**WHAT THE TASK ASKS:** Reproduce the material below line by line, beginning with its first line and ending with the line that contains "return root"; leave out pictures.

**DATASET EXTRACT:**

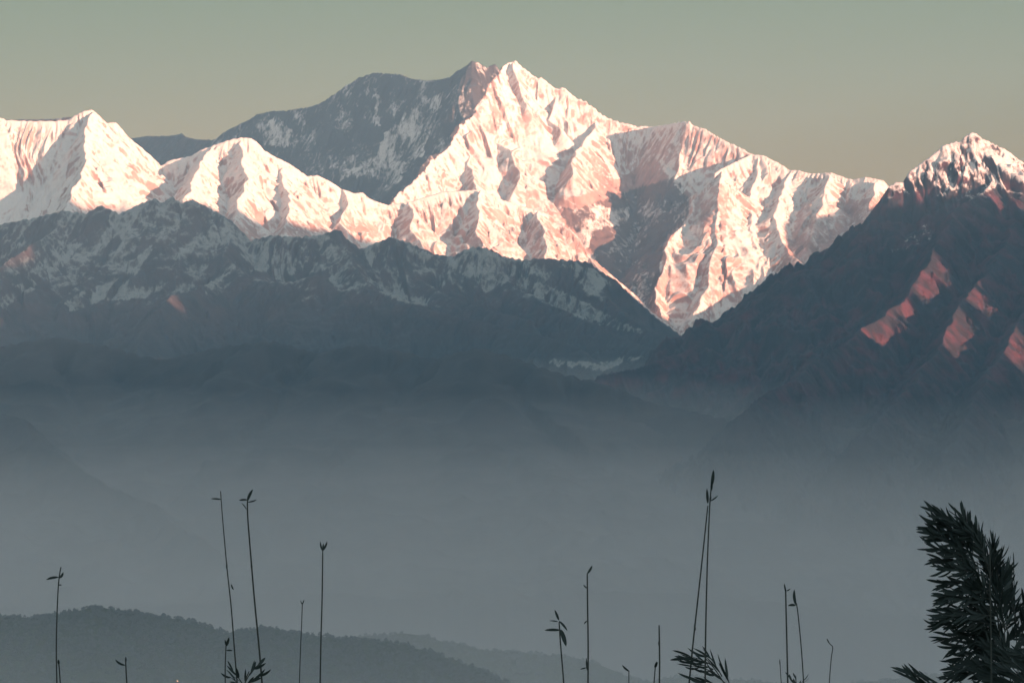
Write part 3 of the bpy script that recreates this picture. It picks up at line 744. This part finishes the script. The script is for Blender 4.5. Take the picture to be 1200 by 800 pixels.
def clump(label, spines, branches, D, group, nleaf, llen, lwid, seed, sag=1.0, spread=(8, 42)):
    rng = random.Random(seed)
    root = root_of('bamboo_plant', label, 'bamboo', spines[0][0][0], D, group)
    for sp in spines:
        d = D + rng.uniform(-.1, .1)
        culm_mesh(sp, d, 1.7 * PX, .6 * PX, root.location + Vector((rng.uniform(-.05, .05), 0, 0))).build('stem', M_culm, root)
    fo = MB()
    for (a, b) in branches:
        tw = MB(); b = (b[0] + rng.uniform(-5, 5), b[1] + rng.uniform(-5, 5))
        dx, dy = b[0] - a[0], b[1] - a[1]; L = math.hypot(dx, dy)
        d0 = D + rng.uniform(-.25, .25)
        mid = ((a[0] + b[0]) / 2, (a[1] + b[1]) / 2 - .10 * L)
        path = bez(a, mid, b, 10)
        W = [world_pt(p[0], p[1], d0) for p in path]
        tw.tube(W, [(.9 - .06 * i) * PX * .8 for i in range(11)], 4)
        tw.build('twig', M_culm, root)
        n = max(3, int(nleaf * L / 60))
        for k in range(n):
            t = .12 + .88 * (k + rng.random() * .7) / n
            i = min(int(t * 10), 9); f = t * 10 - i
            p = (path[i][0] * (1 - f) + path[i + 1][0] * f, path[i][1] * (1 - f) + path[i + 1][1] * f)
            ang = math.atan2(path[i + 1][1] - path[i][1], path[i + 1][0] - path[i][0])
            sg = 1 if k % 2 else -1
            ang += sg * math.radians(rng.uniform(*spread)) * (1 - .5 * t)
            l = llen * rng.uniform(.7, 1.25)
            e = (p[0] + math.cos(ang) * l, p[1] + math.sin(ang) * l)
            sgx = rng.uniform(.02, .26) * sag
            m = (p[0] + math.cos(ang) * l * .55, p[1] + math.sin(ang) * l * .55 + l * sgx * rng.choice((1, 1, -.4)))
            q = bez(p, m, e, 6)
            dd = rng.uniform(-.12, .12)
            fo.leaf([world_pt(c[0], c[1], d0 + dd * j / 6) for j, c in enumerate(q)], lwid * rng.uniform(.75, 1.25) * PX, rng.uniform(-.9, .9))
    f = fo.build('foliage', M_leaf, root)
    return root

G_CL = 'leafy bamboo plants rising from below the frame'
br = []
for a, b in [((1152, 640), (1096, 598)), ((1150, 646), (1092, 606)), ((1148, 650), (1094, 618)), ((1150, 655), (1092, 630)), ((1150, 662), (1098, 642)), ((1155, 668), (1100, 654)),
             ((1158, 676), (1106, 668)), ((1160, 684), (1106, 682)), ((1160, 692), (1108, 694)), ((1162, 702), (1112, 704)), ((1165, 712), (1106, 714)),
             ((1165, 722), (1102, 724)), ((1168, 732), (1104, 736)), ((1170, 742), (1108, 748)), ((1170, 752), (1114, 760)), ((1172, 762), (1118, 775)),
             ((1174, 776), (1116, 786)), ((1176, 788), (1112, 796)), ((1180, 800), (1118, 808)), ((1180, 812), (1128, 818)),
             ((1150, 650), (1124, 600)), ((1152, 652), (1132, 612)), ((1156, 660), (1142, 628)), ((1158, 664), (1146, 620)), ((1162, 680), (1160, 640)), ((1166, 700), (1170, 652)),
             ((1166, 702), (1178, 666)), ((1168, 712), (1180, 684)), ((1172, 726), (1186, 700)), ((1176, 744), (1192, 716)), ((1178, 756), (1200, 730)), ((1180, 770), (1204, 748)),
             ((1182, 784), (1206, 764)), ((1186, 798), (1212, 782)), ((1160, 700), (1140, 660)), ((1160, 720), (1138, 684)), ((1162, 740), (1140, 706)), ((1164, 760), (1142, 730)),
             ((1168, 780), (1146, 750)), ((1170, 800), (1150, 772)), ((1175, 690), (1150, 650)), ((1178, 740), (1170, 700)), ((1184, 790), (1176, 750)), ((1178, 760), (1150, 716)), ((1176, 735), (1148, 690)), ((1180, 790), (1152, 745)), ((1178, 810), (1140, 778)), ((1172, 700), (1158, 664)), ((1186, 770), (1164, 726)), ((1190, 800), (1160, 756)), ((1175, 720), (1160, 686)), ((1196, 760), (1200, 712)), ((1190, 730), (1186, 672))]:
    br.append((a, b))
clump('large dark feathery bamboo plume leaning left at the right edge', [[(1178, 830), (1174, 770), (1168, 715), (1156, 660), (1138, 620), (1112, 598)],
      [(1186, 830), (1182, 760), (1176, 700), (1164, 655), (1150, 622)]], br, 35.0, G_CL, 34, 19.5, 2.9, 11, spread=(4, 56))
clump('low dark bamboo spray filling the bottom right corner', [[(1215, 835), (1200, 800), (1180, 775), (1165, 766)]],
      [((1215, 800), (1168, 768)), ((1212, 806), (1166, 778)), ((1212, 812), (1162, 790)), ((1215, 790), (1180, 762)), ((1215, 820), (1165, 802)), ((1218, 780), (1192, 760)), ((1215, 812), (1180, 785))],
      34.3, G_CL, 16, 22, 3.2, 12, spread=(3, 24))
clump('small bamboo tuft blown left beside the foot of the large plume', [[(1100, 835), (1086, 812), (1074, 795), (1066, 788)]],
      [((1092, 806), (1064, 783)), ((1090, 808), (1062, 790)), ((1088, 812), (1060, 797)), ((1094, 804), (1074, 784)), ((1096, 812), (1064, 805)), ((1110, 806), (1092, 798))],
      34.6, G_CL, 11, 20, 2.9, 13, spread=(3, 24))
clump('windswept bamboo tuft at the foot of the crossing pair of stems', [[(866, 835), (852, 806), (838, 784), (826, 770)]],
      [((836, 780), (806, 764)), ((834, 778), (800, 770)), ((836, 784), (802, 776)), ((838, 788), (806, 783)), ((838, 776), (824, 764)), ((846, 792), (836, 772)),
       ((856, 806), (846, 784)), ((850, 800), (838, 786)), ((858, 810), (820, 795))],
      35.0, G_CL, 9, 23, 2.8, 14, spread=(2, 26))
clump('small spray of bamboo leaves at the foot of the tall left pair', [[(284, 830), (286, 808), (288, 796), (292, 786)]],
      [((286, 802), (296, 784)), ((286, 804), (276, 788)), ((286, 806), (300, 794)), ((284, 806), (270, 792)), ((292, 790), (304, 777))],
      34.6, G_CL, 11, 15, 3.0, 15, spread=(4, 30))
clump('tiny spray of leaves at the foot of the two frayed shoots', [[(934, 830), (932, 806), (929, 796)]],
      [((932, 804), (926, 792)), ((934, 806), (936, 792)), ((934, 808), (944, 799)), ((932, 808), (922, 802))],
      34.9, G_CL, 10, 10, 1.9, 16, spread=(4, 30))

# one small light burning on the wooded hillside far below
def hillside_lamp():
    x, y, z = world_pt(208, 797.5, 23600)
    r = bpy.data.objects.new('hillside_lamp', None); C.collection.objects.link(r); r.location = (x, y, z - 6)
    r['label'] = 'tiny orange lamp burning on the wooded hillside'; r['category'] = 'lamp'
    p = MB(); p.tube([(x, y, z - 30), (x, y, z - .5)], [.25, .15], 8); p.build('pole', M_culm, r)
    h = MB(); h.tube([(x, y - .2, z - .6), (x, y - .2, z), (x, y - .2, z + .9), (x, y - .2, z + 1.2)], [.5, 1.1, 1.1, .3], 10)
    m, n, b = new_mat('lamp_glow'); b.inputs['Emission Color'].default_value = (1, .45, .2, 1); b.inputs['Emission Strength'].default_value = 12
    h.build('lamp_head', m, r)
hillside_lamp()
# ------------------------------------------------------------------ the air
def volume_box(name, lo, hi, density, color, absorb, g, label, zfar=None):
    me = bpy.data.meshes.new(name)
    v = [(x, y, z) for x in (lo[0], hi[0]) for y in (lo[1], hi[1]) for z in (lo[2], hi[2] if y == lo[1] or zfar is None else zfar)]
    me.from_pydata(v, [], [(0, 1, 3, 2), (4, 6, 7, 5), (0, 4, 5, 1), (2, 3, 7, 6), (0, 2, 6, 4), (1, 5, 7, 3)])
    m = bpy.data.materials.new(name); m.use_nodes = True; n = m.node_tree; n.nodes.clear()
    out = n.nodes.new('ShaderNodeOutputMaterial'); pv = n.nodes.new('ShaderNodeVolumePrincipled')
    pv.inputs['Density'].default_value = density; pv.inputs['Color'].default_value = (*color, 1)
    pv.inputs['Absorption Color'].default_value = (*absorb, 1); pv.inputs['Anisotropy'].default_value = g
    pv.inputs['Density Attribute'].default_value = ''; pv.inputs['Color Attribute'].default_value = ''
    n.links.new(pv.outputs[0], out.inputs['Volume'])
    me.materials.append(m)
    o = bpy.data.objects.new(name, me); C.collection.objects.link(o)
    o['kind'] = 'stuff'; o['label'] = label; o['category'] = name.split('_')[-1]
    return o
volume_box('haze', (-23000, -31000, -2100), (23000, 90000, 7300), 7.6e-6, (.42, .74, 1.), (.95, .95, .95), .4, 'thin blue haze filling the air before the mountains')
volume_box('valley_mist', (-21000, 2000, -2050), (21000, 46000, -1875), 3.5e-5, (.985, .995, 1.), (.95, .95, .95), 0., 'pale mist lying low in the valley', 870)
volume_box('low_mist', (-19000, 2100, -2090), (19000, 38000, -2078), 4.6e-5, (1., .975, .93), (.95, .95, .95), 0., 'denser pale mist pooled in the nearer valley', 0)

**COMPLETE RESPONSE:**
Write part 3 of the bpy script that recreates this picture. It picks up at line 744. This part finishes the script. The script is for Blender 4.5. Take the picture to be 1200 by 800 pixels.
def clump(label, spines, branches, D, group, nleaf, llen, lwid, seed, sag=1.0, spread=(8, 42)):
    rng = random.Random(seed)
    root = root_of('bamboo_plant', label, 'bamboo', spines[0][0][0], D, group)
    for sp in spines:
        d = D + rng.uniform(-.1, .1)
        culm_mesh(sp, d, 1.7 * PX, .6 * PX, root.location + Vector((rng.uniform(-.05, .05), 0, 0))).build('stem', M_culm, root)
    fo = MB()
    for (a, b) in branches:
        tw = MB(); b = (b[0] + rng.uniform(-5, 5), b[1] + rng.uniform(-5, 5))
        dx, dy = b[0] - a[0], b[1] - a[1]; L = math.hypot(dx, dy)
        d0 = D + rng.uniform(-.25, .25)
        mid = ((a[0] + b[0]) / 2, (a[1] + b[1]) / 2 - .10 * L)
        path = bez(a, mid, b, 10)
        W = [world_pt(p[0], p[1], d0) for p in path]
        tw.tube(W, [(.9 - .06 * i) * PX * .8 for i in range(11)], 4)
        tw.build('twig', M_culm, root)
        n = max(3, int(nleaf * L / 60))
        for k in range(n):
            t = .12 + .88 * (k + rng.random() * .7) / n
            i = min(int(t * 10), 9); f = t * 10 - i
            p = (path[i][0] * (1 - f) + path[i + 1][0] * f, path[i][1] * (1 - f) + path[i + 1][1] * f)
            ang = math.atan2(path[i + 1][1] - path[i][1], path[i + 1][0] - path[i][0])
            sg = 1 if k % 2 else -1
            ang += sg * math.radians(rng.uniform(*spread)) * (1 - .5 * t)
            l = llen * rng.uniform(.7, 1.25)
            e = (p[0] + math.cos(ang) * l, p[1] + math.sin(ang) * l)
            sgx = rng.uniform(.02, .26) * sag
            m = (p[0] + math.cos(ang) * l * .55, p[1] + math.sin(ang) * l * .55 + l * sgx * rng.choice((1, 1, -.4)))
            q = bez(p, m, e, 6)
            dd = rng.uniform(-.12, .12)
            fo.leaf([world_pt(c[0], c[1], d0 + dd * j / 6) for j, c in enumerate(q)], lwid * rng.uniform(.75, 1.25) * PX, rng.uniform(-.9, .9))
    f = fo.build('foliage', M_leaf, root)
    return root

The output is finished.